Filistin, Afganistan, Irak, Libya, Suriye problemleri üretilmeseydi, terör böylesine geniş yaşam alanı bulabilir miydi?
Ekonomik kriz Avrupa'yı sarsar, göçmenler ve farklı inanç grupları açık hedef haline gelirken derin devletler ırkçı toplulukları himaye etmeseydi, tablo bu kadar ağır olur muydu?

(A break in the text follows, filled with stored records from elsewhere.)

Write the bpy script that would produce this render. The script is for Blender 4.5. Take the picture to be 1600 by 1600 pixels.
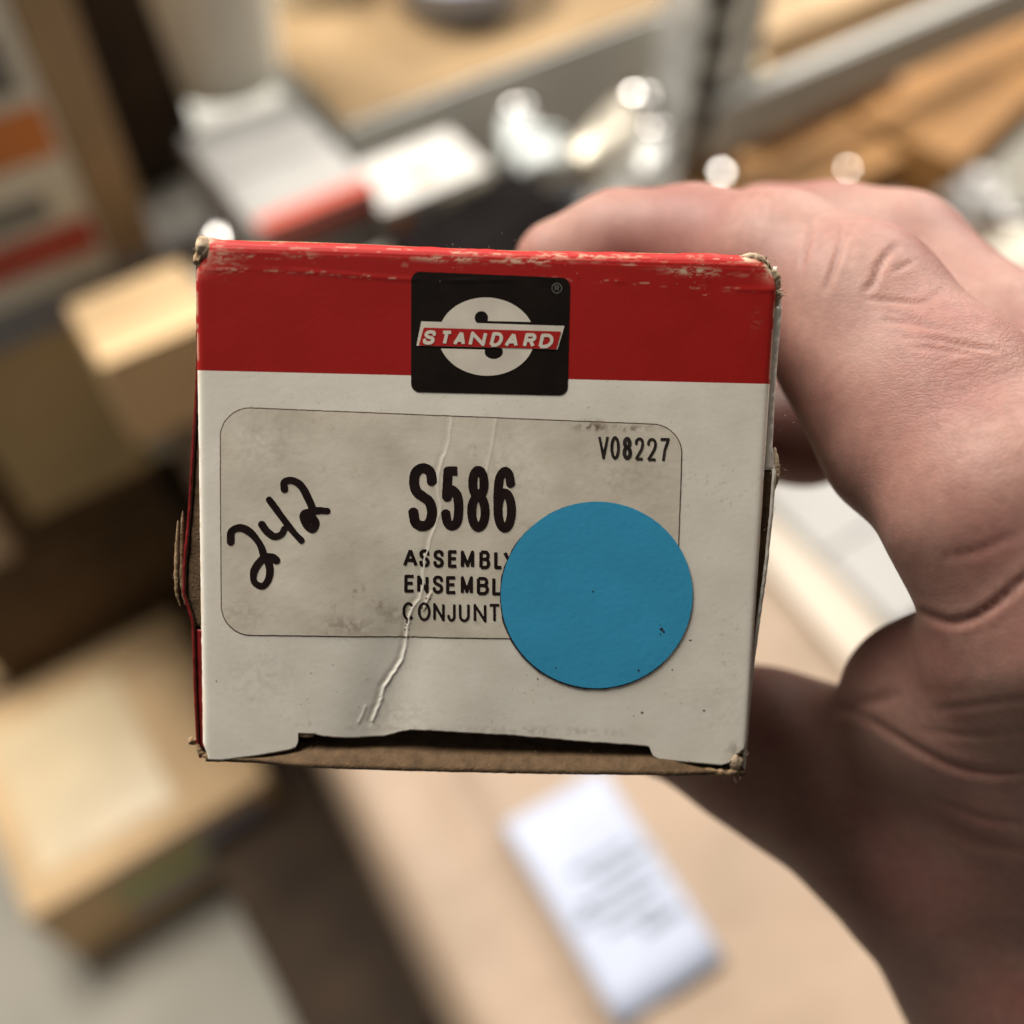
import bpy, math, random
import numpy as np
from mathutils import Matrix, Vector
random.seed(4)
RNG = np.random.RandomState(4)
sc = bpy.context.scene
for o in list(bpy.data.objects):
    bpy.data.objects.remove(o)
R = math.radians

# ---------------------------------------------------------------- camera
PITCH = R(36)                                   # looks 54 degrees down
cam = bpy.data.cameras.new("camera")
cam_o = bpy.data.objects.new("camera", cam)
sc.collection.objects.link(cam_o)
cam.sensor_width = 36; cam.lens = 36
cam.clip_start = 0.005; cam.clip_end = 100
cam_o.rotation_euler = (PITCH, 0, 0)
cam.dof.use_dof = True
cam.dof.focus_distance = 0.1015
cam.dof.aperture_fstop = 9.8
sc.camera = cam_o
# ---------------------------------------------------------------- world and lamps
w = bpy.data.worlds.new("World"); sc.world = w; w.use_nodes = True
bgn = w.node_tree.nodes["Background"]
bgn.inputs[0].default_value = (1.0, 0.93, 0.84, 1); bgn.inputs[1].default_value = 0.10


def area(name, loc, target, size, energy, col):
    l = bpy.data.lights.new(name, 'AREA'); l.shape = 'RECTANGLE'
    l.size, l.size_y = size; l.energy = energy; l.color = col
    o = bpy.data.objects.new(name, l); sc.collection.objects.link(o)
    o.location = loc
    o.rotation_euler = (Vector(target) - Vector(loc)).to_track_quat('-Z', 'Y').to_euler()
    return o


area("window_light", (1.25, 2.1, 1.15), (0.0, 0.35, -0.5), (1.3, 1.0), 84, (1.0, 0.95, 0.88))
area("fill_light", (-0.62, 0.86, 0.98), (0.0, 0.10, -0.1), (0.8, 0.7), 68, (1.0, 0.94, 0.86))  # added soft fill from the upper left, no lamp seen there
sc.view_settings.view_transform = 'Standard'; sc.view_settings.look = 'None'
sc.view_settings.exposure = 0.0; sc.view_settings.gamma = 1.0

# ---------------------------------------------------------------- frames
CX = np.array([1.0, 0, 0]); CY = np.array([0, math.cos(PITCH), math.sin(PITCH)])
CF = np.array([0, math.sin(PITCH), -math.cos(PITCH)])
def cw(x, y, z):                                # right, up, depth -> world
    return CX * x + CY * y + CF * z
def at(px, py, d):                              # point seen at a picture place, at depth d
    return cw((px - 800) / 1600 * d, -(py - 800) / 1600 * d, d)
def proj(p):
    x, y, z = np.dot(p, CX), np.dot(p, CY), np.dot(p, CF)
    return np.array([800 + x / z * 1600, 800 - y / z * 1600])
TH = R(34)
U = np.array([math.cos(TH), math.sin(TH), 0.0])      # along the shelves
V = np.array([-math.sin(TH), math.cos(TH), 0.0])     # into the shelves
Z = np.array([0, 0, 1.0])
SHELF_ROT = Matrix(((U[0], V[0], 0), (U[1], V[1], 0), (0, 0, 1))).to_4x4()

# ---------------------------------------------------------------- objects
def tag(o, label=None, cat=None, group=None, kind=None):
    if label: o["label"] = label
    if cat: o["category"] = cat
    if group: o["group"] = group
    if kind: o["kind"] = kind
    return o
def empty(name, loc, rot=None):
    o = bpy.data.objects.new(name, None); sc.collection.objects.link(o)
    o.empty_display_size = .01
    M = (rot or Matrix.Identity(4)).copy(); M.translation = Vector(loc); o.matrix_world = M
    return o
def mesh_obj(name, verts, faces, mats, parent=None, smooth=False, midx=None):
    me = bpy.data.meshes.new(name)
    me.from_pydata([tuple(map(float, v)) for v in verts] if not isinstance(verts, list) else verts, [], faces if isinstance(faces, list) else faces.tolist())
    if not isinstance(mats, (list, tuple)): mats = [mats]
    for m in mats: me.materials.append(m)
    if midx is not None: me.polygons.foreach_set("material_index", np.asarray(midx, dtype=np.int32))
    if smooth: me.polygons.foreach_set("use_smooth", np.ones(len(me.polygons), dtype=bool))
    me.update()
    o = bpy.data.objects.new(name, me); sc.collection.objects.link(o)
    if parent is not None: o.parent = parent
    return o

# ---------------------------------------------------------------- materials
def mat(name, col, rough=.7, var=.12, scale=60, bump=0.0, bscale=400, metal=0.0, col2=None, spec=.4, sheen=0, trans=0):
    m = bpy.data.materials.new(name); m.use_nodes = True
    nt = m.node_tree; N = nt.nodes; L = nt.links; b = N["Principled BSDF"]
    tc = N.new("ShaderNodeTexCoord")
    nz = N.new("ShaderNodeTexNoise"); nz.inputs["Scale"].default_value = scale; nz.inputs["Detail"].default_value = 6
    L.new(tc.outputs["Object"], nz.inputs["Vector"])
    rp = N.new("ShaderNodeValToRGB"); rp.color_ramp.elements[0].position = .3; rp.color_ramp.elements[1].position = .72
    c = np.array(col); c2 = np.array(col2) if col2 is not None else c * (1 - var * 1.6)
    rp.color_ramp.elements[0].color = (*c2, 1); rp.color_ramp.elements[1].color = (*np.minimum(c * (1 + var * .4), 1), 1)
    L.new(nz.outputs[0], rp.inputs[0]); L.new(rp.outputs[0], b.inputs["Base Color"])
    b.inputs["Roughness"].default_value = rough; b.inputs["Metallic"].default_value = metal
    b.inputs["Specular IOR Level"].default_value = spec
    if bump:
        n2 = N.new("ShaderNodeTexNoise"); n2.inputs["Scale"].default_value = bscale; n2.inputs["Detail"].default_value = 5
        L.new(tc.outputs["Object"], n2.inputs["Vector"])
        bp = N.new("ShaderNodeBump"); bp.inputs["Strength"].default_value = 1; bp.inputs["Distance"].default_value = bump
        L.new(n2.outputs[0], bp.inputs["Height"]); L.new(bp.outputs[0], b.inputs["Normal"])
    m["bsdf"] = 1
    return m

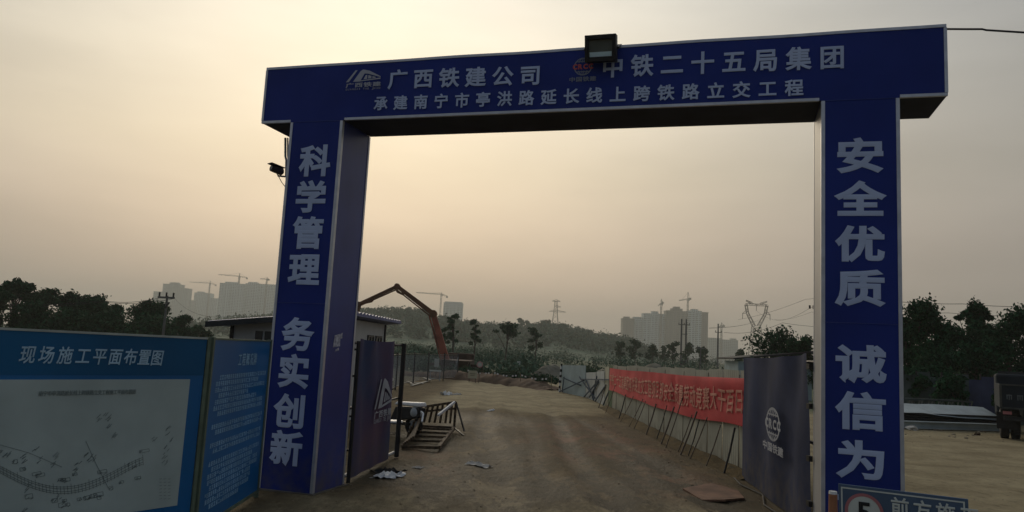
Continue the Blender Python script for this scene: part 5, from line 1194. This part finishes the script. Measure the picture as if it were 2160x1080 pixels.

Almanya başta olmak üzere pek çok AB üyesi çok kültürlülüğü teşvik etmek ve entegrasyona sahip çıkmak yerine, asimilasyona yönelmeseydi, kitleler bu kadar marjinalleşebilir miydi?
Ve tabii özeleştiri ...
DEAŞ terör örgütü, kafa kesme sahneleri ile dehşet salar, İslam adına çarpık mesajlar verirken, Müslüman dünyası bütünleşik tavır alsaydı bugünkü önyargı duvarları kalınlaşabilir miydi?
***
Fransa'da doğmuş büyümüş, Cezayir asıllı Fransız vatandaşı teröristlerin eylemi, Türkiye'nin suçlanmasını değil, temsil ettiği benzersiz değerlerin güçlü biçimde sahiplenilmesini gerektirmiyor mu? Hem Fransızca hem de Arapça bilen, nefret psikozundaki gençlere DEAŞ'ın kolaylıkla ulaşabildiği göz ardı edilebilir mi?
Kuşkusuz "
Hayır!"
Kısa süre önce Dışişleri Bakanı
Mevlüt Çavuşoğlu ile bu konuyu konuştuk. Paris'te Yahudilere özgü marketi basan teröristin yanındaki
Hayat isimli kadının Türkiye macerasını ve öncesinde AB'deki çelişkileri dinledik.
Bakan dedi ki:
"
O kadının DEAŞ'a katılmak amacıyla Türkiye'ye geldiğini ben nasıl bilebilirim. Eğer böyle bir bilgi varsa Fransa'dan çıkarken neden durdurulmadı? Kadın, Madrid'e nasıl geçti? Schengen ülkeleri kendi vatandaşlarını kontrol edemiyorsa biz ne yapalım? Bu kadınla ilgili arama yok. Listede ismi geçmiyor. İstihbarattan aldığımız bilgilere göre, Türkiye üzerinden kaçak yolla Suriye'ye geçtiği tahmin ediliyor. Biz de bu bilgileri anında Fransa ile paylaştık. Sen kendi ülkenden çıkarken hiçbir şey yapmayacaksın, 'Türkiye niye bunu aldı?'
diyeceksin. Bu haksızlık değil mi? Bu insanlar hapisten çıkmış, 16 ay yatmış. Hapisten çıkanlarla yakın ilişkide olan insanları siz şüpheli listesine niye koymuyorsunuz? Bu konuda işbirliğimizi artırmamız lazım!"
Netice...
Terör, insanlığa karşı suç olarak kabul edilmedikçe, "
ama"sız ele alınmadıkça, küresel ve asimetrik tehdit olduğu hesaba katılmadıkça hiçbir ülkenin kendisini güvende hissetmesi mümkün değil!